• _Supplied data_
------------------------------------------------------------

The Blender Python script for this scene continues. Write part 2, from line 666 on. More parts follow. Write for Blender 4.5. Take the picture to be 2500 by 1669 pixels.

------------------------------------------------------------

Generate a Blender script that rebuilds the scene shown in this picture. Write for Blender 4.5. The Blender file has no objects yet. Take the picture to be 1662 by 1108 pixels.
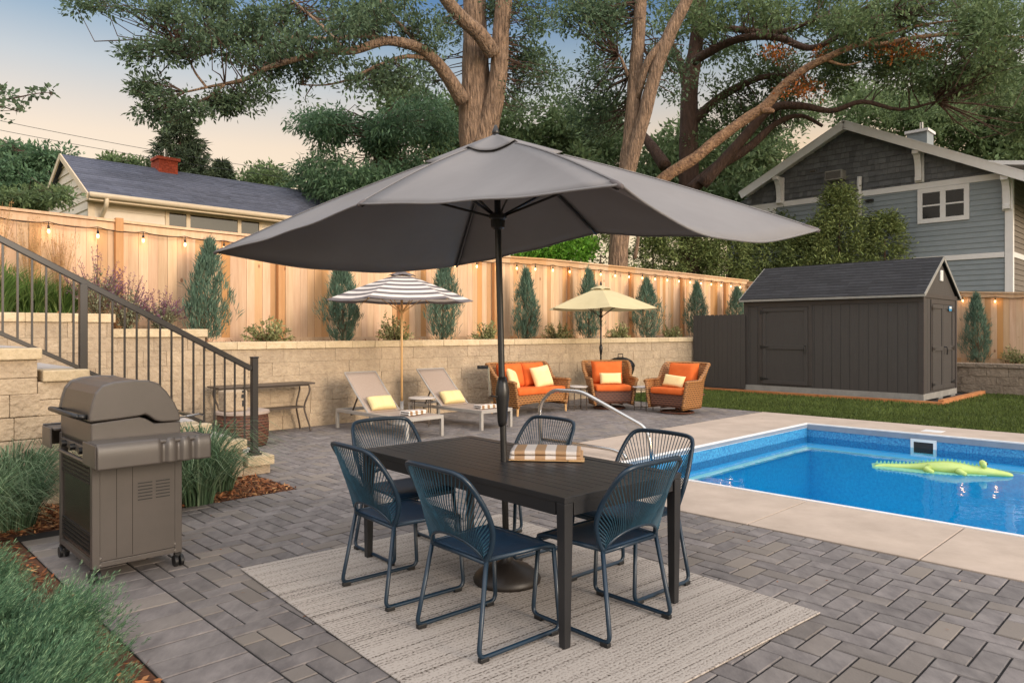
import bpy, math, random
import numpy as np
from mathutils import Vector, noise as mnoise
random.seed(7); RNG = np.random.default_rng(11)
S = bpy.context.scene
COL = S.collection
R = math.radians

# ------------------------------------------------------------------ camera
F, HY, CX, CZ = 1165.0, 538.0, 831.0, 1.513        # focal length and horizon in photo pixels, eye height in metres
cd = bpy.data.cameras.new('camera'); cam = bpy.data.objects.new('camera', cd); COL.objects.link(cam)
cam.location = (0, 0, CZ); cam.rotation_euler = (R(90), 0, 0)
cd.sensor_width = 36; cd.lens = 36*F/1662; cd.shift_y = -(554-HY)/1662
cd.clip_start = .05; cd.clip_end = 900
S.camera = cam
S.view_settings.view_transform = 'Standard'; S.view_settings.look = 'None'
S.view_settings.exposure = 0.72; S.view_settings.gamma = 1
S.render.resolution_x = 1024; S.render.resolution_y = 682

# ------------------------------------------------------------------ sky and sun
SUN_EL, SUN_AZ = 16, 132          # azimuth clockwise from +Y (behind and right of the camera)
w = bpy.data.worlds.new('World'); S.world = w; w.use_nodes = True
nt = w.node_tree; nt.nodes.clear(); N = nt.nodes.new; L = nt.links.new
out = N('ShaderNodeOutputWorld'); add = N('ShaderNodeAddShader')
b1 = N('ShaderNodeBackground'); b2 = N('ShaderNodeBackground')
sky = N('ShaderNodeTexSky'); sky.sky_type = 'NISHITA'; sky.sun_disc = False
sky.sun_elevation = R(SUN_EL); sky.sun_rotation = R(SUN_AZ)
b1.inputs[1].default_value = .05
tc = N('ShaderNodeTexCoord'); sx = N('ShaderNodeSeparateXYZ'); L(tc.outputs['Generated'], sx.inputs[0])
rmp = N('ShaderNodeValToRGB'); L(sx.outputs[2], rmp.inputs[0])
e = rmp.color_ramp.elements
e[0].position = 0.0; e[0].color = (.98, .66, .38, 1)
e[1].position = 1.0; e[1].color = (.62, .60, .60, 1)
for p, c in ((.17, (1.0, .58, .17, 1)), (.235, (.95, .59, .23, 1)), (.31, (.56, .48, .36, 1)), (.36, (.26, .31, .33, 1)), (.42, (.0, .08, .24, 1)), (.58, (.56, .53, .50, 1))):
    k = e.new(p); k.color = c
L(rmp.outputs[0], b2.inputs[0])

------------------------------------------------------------

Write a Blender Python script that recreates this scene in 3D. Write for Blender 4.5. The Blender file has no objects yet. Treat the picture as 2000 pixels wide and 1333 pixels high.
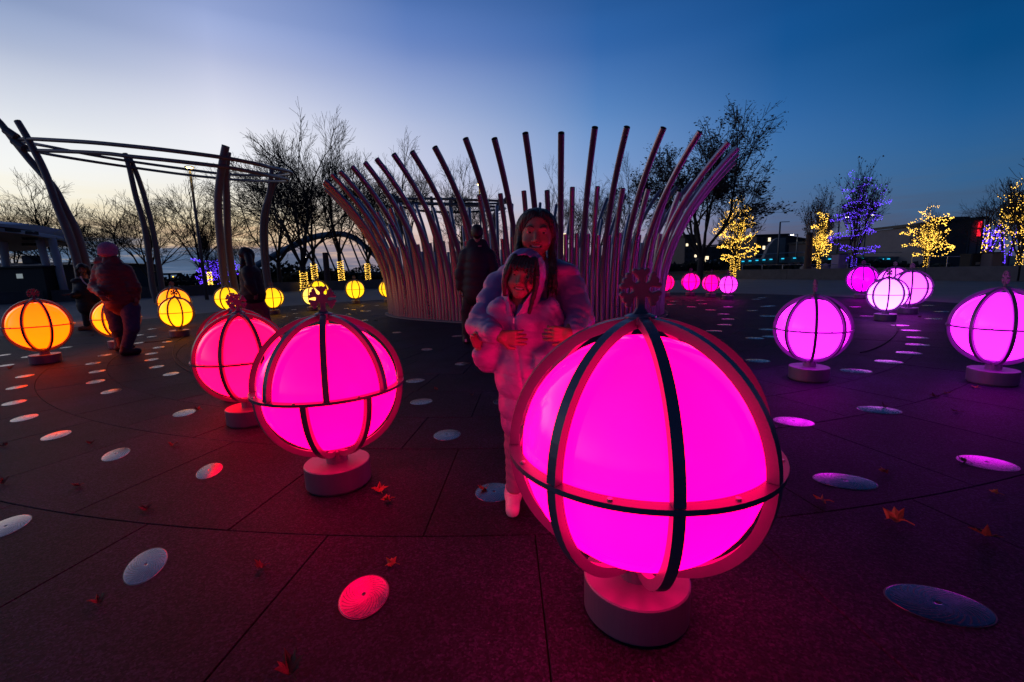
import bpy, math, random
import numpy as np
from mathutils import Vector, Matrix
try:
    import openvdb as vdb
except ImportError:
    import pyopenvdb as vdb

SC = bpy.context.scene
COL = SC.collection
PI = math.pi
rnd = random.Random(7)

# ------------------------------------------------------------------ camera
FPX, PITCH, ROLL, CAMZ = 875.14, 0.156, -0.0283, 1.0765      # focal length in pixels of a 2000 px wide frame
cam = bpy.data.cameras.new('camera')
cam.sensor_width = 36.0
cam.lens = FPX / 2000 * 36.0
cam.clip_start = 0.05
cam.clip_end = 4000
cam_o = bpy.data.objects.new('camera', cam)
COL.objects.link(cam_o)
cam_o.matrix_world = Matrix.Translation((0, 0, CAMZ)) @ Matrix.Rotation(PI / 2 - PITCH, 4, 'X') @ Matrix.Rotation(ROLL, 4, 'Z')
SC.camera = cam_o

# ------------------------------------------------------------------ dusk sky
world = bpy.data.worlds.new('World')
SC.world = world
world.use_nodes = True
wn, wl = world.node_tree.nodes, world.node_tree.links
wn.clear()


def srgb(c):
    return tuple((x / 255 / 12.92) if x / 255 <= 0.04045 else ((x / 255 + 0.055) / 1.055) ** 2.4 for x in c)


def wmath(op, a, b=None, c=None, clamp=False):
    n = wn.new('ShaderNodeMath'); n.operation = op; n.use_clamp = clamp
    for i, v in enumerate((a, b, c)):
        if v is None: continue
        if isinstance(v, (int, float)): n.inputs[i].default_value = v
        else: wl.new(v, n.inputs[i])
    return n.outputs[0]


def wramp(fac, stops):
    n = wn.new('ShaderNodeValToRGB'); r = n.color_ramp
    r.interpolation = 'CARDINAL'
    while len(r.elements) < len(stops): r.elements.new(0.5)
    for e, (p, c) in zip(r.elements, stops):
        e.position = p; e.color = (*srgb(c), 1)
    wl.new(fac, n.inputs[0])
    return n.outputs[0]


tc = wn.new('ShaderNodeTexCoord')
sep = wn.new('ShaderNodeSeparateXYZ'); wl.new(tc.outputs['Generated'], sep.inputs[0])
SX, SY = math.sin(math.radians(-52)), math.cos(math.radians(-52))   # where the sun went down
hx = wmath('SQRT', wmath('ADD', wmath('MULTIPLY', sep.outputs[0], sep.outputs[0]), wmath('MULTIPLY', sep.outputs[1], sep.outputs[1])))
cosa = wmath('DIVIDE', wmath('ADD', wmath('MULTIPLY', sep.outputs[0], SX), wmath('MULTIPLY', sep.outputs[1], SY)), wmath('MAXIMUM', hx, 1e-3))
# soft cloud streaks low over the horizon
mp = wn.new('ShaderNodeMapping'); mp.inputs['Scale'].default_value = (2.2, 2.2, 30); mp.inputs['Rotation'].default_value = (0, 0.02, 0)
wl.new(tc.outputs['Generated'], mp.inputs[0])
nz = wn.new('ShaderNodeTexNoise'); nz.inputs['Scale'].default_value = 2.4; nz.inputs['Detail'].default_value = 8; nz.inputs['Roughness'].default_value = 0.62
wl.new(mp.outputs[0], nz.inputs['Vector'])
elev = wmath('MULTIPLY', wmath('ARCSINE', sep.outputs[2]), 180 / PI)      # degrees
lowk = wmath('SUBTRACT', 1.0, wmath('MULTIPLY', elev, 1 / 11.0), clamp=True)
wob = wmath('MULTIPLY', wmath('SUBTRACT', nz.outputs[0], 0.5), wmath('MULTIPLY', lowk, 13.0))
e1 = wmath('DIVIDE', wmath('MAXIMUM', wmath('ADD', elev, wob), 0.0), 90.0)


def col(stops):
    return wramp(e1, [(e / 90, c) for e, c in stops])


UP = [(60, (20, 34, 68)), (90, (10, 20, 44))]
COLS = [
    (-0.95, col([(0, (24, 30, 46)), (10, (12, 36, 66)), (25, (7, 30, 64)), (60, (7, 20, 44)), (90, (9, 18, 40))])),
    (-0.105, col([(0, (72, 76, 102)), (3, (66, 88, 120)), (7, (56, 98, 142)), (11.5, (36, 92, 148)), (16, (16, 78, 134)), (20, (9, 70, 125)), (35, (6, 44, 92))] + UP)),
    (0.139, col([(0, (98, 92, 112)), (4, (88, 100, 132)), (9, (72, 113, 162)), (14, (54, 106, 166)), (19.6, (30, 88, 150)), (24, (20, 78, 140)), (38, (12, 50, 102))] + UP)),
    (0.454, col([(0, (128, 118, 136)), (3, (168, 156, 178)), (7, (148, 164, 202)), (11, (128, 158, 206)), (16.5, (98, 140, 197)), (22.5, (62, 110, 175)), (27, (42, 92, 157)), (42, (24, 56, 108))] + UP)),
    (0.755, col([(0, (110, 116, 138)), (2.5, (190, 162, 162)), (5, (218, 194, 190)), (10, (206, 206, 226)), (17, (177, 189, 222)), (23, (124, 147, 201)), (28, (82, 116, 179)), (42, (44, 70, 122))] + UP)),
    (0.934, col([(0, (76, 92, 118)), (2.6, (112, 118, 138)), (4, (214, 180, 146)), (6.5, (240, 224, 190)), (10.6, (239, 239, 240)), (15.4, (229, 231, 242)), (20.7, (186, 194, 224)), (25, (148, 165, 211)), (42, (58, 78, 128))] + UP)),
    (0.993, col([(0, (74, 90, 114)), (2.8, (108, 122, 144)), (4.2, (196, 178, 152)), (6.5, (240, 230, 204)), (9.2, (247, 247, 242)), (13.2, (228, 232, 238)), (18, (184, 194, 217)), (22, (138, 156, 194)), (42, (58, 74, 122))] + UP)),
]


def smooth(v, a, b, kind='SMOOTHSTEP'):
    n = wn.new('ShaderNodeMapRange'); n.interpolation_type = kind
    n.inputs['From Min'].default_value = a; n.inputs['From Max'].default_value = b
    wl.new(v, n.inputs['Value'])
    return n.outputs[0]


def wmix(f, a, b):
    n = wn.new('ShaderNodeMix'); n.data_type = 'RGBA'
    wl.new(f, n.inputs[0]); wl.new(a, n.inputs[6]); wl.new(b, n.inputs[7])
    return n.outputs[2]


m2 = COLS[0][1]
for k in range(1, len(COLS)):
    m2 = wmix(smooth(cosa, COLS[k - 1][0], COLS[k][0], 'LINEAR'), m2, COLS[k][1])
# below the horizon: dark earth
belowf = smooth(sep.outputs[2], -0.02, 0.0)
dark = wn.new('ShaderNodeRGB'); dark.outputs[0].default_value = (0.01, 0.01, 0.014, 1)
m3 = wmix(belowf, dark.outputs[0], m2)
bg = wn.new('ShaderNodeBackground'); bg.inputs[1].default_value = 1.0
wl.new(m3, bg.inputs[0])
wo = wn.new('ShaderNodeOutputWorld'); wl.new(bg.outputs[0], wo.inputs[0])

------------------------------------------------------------

• _Written request_
Copy each line from the data above that includes "Take".

• _Finished task_
The Blender Python script for this scene continues. Write part 2, from line 666 on. More parts follow. Write for Blender 4.5. Take the picture to be 2500 by 1669 pixels.
Generate a Blender script that rebuilds the scene shown in this picture. Write for Blender 4.5. The Blender file has no objects yet. Take the picture to be 1662 by 1108 pixels.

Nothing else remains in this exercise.